Impact Investors Think Different

Impact investing may be on the verge of going mainstream, but it hasn’t quite happened yet. So some of today’s leaders in the field are maverick thinkers and social change-makers. I recently attended “Opportunities in Impact” – an interactive panel discussion with of few of these big ideas people, hosted by Mission Markets at The Yale Club. Below are some of the highlights of what they said.

Peter Fusaro, who brings 40 years of thought leadership in investing in clean and sustainable energy, kicked off the panel with his enormous optimism about the future of life on earth, because of developments like hydrogen fuel cell technology and the incredible passion of the next generation to solve major problems, like global climate change, and food and water shortages.

Jigar Shah, founder of SunEdison, Generate Capital, and the Carbon War Room, questioned why Americans buy cars, a quickly depreciating asset that we use 3% of the time, but we are slow to invest in renewable energy solutions for our homes, even when they would pay for themselves pretty quickly.
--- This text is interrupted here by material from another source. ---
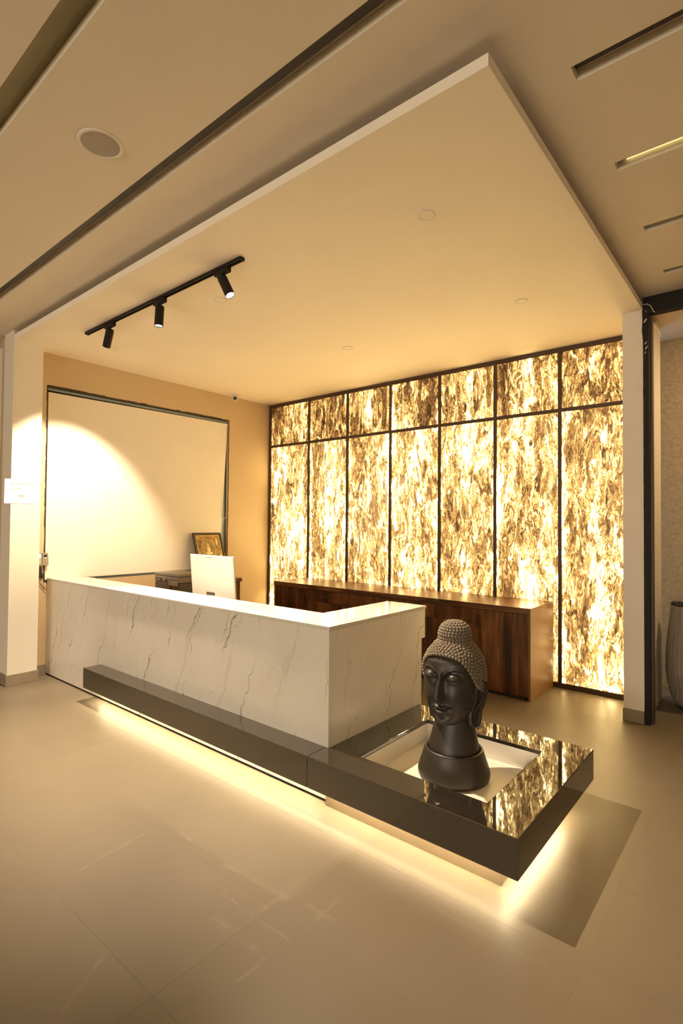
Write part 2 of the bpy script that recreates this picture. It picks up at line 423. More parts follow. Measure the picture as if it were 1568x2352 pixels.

Jigar believes that as extractive projects to replace old infrastructure (those that extract resources like coal, oil, and natural gas) become more expensive and harder to execute, consumer behaviors and mindsets around clean energy will change.

Ben Bingham, Founder & CEO of Scarab Family of Funds, shared their unique approach of building a highly diversified set of five impact funds that are intentionally off the beaten path. Ben’s provocative question was: if financial and social returns come from broad asset allocation, why would you want the same asset allocation as everyone else?

Joan Trant described how TriLinc Global has built a $1.5 billion set of impact funds that now cater to retail investors (individual consumers) as well as institutional investors and high net worth individuals. Socially conscious consumers often express their values by shopping at Whole Foods or the local farmer’s market, but they don’t usually consider investing their savings in impact funds or sustainable public equities.

When the day comes that sharing hydrogen fuel cell cars, lighting our homes with renewable energy, and investing in diversified portfolios of impact funds and sustainable public equities are as mainstream as shopping at Whole Foods and Patagonia, the conferences will be more mundane, but the world will be much better off.